Microsoft’s Cindy Alvarez — A Startup Veteran Paving Her Own Way

Photo by Scott Eklund/ Red Box Pictures

As part of Microsoft’s commitment to diversity and empowerment, we’re thrilled to celebrate Women’s History Month. Cindy Alvarez is a local leader on Microsoft Silicon Valley’s campus who’s empowered by technology. We hope this story uplifts you and inspires you to #MakeWhatsNext.

“Explore what you’re interested in and define what you’re good at. Use these reflections to guide your career.”

That’s how Cindy Alvarez, former Director of User Experience at Yammer, mapped her own career and made a home for herself at Microsoft. Alvarez, a startup veteran with a can-do attitude who questions the status quo, has made a name for herself as an evangelist for experimentation among her peers.

“I met some folks in design and design research who said, ‘We like your energy and the way you are pushing back against the way things have always been done. Keep doing that. Don’t let people say you can’t do things,’” Alvarez said.

She took that advice to heart.

Alvarez joined Microsoft through the acquisition of Yammer, an enterprise social network, nearly five years ago. Since then, she’s nailed down customer development and held true to the things she cares about — a fast-paced development model, combining qualitative research with quantitative data, and preserving a culture of dissent.

She’s even written a book, Lean Customer Development: Build Products Your Customers Will Buy, about what she calls lean (pragmatic, approachable, fast) customer development to help others, from startup to large enterprise, validate product and company ideas through user experience. She speaks at tech events, like San Francisco’s Lean Startup Conference, and mentors companies to use data to be “as smart as possible, as fast as possible.”

Using data in a smart way, she stressed, involves tying it back to users themselves. As the lead for user experience research at Yammer, she knows the value in listening and talking to customers. It’s the least revolutionary — but most important — thing her team does. While data is, of course, crucial, numbers can’t tell you why a product you thought was going to work wonderfully didn’t work at all.

“Technology can make us better, but we have to be better at observing humans,” she said. “What we have to do is look for the not so obvious. What are people doing? What do they struggle with? What makes them happy?”

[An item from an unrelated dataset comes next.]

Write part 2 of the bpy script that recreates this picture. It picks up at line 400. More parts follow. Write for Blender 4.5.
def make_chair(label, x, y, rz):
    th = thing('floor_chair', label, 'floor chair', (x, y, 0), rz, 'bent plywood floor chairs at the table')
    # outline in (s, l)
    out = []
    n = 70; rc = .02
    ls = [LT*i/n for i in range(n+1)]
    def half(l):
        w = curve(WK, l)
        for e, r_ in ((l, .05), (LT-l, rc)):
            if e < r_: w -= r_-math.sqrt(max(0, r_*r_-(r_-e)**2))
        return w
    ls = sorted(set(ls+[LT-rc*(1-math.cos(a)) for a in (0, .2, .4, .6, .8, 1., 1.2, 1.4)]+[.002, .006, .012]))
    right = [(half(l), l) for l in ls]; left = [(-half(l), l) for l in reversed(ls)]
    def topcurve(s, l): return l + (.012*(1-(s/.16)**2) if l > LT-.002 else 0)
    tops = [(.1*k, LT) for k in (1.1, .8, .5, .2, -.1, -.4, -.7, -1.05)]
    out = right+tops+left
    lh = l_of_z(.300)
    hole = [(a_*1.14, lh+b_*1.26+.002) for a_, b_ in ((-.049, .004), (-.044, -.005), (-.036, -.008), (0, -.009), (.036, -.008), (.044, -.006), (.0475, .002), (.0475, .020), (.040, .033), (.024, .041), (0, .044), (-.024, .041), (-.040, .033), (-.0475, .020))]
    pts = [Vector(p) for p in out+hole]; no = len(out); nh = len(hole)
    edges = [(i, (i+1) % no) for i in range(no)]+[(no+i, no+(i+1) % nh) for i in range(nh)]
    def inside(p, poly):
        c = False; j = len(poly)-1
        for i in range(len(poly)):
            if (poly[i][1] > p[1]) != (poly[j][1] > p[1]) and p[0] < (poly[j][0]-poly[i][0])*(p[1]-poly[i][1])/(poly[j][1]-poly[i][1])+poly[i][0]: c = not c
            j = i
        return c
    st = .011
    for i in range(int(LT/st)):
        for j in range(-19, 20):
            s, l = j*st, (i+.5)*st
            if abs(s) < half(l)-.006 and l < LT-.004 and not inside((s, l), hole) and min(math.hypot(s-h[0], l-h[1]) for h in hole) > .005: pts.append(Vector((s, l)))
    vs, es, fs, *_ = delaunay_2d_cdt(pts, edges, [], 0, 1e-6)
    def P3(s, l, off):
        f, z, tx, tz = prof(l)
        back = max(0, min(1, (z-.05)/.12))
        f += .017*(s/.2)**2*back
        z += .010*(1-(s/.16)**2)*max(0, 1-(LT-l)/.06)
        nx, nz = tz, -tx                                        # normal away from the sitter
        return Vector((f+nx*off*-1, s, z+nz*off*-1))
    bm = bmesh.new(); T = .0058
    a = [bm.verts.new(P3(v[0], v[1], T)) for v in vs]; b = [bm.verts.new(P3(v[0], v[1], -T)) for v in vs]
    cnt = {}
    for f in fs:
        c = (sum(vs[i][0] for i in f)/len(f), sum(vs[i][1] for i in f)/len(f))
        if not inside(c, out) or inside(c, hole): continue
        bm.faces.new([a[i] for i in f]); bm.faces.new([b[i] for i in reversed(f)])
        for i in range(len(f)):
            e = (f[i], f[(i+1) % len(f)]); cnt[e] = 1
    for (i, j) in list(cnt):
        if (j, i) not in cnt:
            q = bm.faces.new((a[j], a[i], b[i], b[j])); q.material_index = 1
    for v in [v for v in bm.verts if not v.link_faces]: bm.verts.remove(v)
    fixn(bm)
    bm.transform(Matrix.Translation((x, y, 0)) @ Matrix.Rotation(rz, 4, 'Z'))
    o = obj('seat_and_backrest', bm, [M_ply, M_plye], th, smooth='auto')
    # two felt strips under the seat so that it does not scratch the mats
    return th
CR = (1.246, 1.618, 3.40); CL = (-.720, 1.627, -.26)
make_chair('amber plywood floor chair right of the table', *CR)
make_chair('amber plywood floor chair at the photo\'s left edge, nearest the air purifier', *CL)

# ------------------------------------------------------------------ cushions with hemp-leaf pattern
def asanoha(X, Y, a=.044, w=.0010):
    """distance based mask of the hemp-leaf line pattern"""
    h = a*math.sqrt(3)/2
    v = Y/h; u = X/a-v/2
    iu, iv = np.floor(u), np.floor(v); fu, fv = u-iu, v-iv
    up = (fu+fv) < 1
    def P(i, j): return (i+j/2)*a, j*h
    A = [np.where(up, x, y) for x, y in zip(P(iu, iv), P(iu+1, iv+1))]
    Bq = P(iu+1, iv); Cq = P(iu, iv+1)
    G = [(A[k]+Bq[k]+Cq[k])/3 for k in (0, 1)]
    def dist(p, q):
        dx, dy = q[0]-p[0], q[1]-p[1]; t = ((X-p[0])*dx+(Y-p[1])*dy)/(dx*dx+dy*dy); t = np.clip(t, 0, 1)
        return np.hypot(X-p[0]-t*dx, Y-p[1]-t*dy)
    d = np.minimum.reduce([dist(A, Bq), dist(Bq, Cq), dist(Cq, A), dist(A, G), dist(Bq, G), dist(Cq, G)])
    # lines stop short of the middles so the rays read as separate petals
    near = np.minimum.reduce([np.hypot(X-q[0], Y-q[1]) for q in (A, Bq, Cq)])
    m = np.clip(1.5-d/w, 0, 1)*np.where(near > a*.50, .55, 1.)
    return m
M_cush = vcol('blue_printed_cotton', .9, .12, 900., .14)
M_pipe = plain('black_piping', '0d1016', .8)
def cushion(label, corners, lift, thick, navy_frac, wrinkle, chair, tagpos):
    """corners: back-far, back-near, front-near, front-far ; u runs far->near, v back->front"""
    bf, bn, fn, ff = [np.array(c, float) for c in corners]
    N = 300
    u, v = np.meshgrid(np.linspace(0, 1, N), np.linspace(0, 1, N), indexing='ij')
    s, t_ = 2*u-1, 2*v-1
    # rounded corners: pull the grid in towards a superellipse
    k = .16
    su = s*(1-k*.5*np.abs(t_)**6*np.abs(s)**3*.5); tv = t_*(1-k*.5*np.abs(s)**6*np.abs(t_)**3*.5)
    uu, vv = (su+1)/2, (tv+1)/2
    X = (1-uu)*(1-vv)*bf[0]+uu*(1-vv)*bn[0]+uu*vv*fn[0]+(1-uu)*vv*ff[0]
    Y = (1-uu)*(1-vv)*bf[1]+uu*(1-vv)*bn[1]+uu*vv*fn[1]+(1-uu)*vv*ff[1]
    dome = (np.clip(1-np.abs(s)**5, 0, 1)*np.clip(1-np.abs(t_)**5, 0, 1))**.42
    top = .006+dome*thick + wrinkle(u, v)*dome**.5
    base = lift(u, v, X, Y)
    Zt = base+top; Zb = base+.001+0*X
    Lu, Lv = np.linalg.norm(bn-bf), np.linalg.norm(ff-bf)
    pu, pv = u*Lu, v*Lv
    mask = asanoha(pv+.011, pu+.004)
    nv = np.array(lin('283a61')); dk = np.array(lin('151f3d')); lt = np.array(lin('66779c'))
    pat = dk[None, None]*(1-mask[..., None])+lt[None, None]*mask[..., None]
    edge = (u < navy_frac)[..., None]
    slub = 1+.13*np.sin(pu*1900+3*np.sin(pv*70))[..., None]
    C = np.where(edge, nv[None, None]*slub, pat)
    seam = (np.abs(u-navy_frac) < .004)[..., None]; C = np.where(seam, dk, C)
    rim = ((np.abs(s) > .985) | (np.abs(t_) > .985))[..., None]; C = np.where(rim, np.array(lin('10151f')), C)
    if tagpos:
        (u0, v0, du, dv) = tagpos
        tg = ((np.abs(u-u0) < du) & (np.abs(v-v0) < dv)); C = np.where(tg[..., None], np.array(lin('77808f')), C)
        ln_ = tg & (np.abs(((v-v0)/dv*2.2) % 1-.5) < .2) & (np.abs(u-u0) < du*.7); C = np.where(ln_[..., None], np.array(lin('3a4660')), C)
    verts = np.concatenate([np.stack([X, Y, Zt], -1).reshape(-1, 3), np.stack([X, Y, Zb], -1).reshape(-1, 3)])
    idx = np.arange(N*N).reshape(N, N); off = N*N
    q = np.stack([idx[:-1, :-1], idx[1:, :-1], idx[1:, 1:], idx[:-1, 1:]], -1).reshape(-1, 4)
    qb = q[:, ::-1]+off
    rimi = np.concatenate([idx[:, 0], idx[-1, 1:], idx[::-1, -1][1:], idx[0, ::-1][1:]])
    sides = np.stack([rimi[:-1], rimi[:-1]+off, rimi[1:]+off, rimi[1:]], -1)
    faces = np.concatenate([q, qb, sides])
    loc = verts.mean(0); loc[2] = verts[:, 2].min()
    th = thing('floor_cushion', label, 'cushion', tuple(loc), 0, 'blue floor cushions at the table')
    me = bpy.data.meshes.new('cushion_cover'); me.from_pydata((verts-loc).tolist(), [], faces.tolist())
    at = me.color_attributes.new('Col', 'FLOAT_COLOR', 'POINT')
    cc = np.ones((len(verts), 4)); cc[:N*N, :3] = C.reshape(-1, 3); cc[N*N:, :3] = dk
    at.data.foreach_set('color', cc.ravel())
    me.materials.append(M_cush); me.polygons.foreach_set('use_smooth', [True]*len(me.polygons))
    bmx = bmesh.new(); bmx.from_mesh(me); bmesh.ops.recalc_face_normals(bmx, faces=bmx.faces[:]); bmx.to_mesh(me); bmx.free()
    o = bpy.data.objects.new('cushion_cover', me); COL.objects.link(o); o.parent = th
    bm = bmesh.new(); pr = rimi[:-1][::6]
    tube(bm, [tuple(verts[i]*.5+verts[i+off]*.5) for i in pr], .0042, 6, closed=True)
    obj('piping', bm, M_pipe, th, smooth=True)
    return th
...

Her aptitude for customer insight recently opened a door to a new role — one she created — within Microsoft’s Cloud & Enterprise group. With her knack for driving connections with people, she’ll tackle issues such as figuring out a way to win the hearts and minds of millennial developers.

“Driving connections between both the people we work with and the people we work for, our customers — that’s what I live for,” she said.

Photo by Scott Eklund/ Red Box Pictures

She’s a long way from her startup job at Yammer — where she admits she was hesitant to join a large corporation like Microsoft after acquisition.

“In the startup world, we have a general perception that big companies have too much process and not enough room for individuals to question and try new things,” she said. “At Yammer, we took pride in speaking up. If an executive said something and you thought it was a terrible idea, you were encouraged to politely ask why, to constructively complain.”

Cindy’s view of Microsoft has continued to evolve. Working at a larger tech company has helped her acquire bigger, badder tools in her customer-obsessed tool belt. And she’s found a way to use her startup attitude to drive success by creating her own role.

“I used to see Microsoft as this monolithic being. But of course it’s not — it’s like hundreds of little countries, with different styles and ways of doing things. It’s big, but actively putting out my tendrils makes it feel small and manageable,” she said.

“We are trying to change a big organization, and people say it can’t be done,” she said. “But I see evidence of it all the time… someone or some team is doing things a little bit differently.”